I also kept a character file, with some basic information about each of the major characters in the novel. I had notes about D&D stats (I never statted these ones up completely), physical description, mannerisms, and favorite exclamations. For In the Claws of the Tiger I had a timeline file as well, where I tracked the action of the novel day by day. I started one of those for this novel but fell away from it... I'm sort of wondering if I should go back and fill it in to make sure I'm not making any weird mistakes about continuity. 

So there it is—a reaction to Bruce's comments, with some extra thoughts of my own about the writing process. Make of it what you will...

Oh, Yeah, There's This...

I've been remiss about updating, partly because I got a .Mac subscription in September and I'm still trying to decide in my head if I want to move my blog to that server and perhaps even let the aquela.com domain name go. That would make me sad, but how long has it been since I've done any work (or any gaming) in Aquela? A very long time.

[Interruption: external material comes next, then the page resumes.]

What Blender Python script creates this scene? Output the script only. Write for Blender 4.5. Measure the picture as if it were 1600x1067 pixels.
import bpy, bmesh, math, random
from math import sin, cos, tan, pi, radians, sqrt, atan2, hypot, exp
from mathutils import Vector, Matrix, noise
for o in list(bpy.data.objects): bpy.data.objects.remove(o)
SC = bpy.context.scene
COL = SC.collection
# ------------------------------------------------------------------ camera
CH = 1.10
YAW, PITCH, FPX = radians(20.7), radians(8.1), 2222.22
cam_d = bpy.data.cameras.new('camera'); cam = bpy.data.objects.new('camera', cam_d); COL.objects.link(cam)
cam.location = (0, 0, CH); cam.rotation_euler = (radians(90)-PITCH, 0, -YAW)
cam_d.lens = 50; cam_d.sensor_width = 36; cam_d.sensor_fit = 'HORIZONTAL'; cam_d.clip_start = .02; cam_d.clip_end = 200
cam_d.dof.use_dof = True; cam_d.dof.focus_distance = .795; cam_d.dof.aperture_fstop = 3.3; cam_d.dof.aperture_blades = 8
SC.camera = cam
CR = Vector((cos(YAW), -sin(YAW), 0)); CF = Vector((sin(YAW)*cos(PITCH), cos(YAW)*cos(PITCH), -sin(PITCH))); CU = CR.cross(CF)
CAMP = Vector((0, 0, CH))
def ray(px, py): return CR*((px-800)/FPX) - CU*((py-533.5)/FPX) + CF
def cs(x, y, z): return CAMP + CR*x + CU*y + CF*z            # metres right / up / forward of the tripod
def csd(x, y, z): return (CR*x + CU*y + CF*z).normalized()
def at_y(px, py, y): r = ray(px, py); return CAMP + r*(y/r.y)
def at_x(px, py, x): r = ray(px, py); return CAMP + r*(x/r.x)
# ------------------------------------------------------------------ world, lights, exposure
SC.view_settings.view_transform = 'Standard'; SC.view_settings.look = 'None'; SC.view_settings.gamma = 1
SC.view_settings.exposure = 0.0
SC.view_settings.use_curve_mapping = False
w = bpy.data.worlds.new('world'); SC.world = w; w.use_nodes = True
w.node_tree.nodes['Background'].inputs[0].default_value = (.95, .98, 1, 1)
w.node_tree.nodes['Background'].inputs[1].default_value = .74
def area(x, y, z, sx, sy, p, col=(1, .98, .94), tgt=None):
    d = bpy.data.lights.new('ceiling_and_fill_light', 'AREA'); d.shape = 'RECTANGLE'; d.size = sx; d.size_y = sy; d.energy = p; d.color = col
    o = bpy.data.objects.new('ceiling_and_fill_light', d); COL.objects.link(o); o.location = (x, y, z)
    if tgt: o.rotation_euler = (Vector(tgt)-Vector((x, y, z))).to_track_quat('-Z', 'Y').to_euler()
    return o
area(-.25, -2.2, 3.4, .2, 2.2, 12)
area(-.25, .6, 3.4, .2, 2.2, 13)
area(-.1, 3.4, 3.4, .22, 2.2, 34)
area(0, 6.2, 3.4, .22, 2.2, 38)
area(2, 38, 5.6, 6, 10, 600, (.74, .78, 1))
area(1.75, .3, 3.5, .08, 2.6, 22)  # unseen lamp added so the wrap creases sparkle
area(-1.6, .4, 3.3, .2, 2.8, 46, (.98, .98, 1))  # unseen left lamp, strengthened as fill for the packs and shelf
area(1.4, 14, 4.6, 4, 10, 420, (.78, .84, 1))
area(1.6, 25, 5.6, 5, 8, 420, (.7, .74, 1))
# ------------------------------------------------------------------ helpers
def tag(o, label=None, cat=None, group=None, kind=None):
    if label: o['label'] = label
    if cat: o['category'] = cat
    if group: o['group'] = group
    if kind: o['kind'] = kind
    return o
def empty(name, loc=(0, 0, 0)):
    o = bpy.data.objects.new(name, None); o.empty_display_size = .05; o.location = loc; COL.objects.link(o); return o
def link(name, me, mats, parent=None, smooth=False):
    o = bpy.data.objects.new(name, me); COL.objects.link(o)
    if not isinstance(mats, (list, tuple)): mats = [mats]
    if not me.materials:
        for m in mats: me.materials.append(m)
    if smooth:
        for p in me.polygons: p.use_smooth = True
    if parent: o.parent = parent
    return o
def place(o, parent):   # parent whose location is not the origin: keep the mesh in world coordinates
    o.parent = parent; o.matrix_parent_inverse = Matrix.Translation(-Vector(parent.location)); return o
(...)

But the important thing is this, as of this past Sunday (the 14th):
Zokutou word meter
120,555 / 120,000
(100.5%)


I've started working through the manuscript toward a final draft. That's a much happier place to be: sitting at Starbucks with my printed manuscript on one side (covered in my wife's notes), my editor's notes on the other side, and a cinnamon dolce latte in my hands, without any word-count target for the day. There's still some time pressure—I need to get this done so that I can start outlining and writing the next book! Oop—did I spill the beans?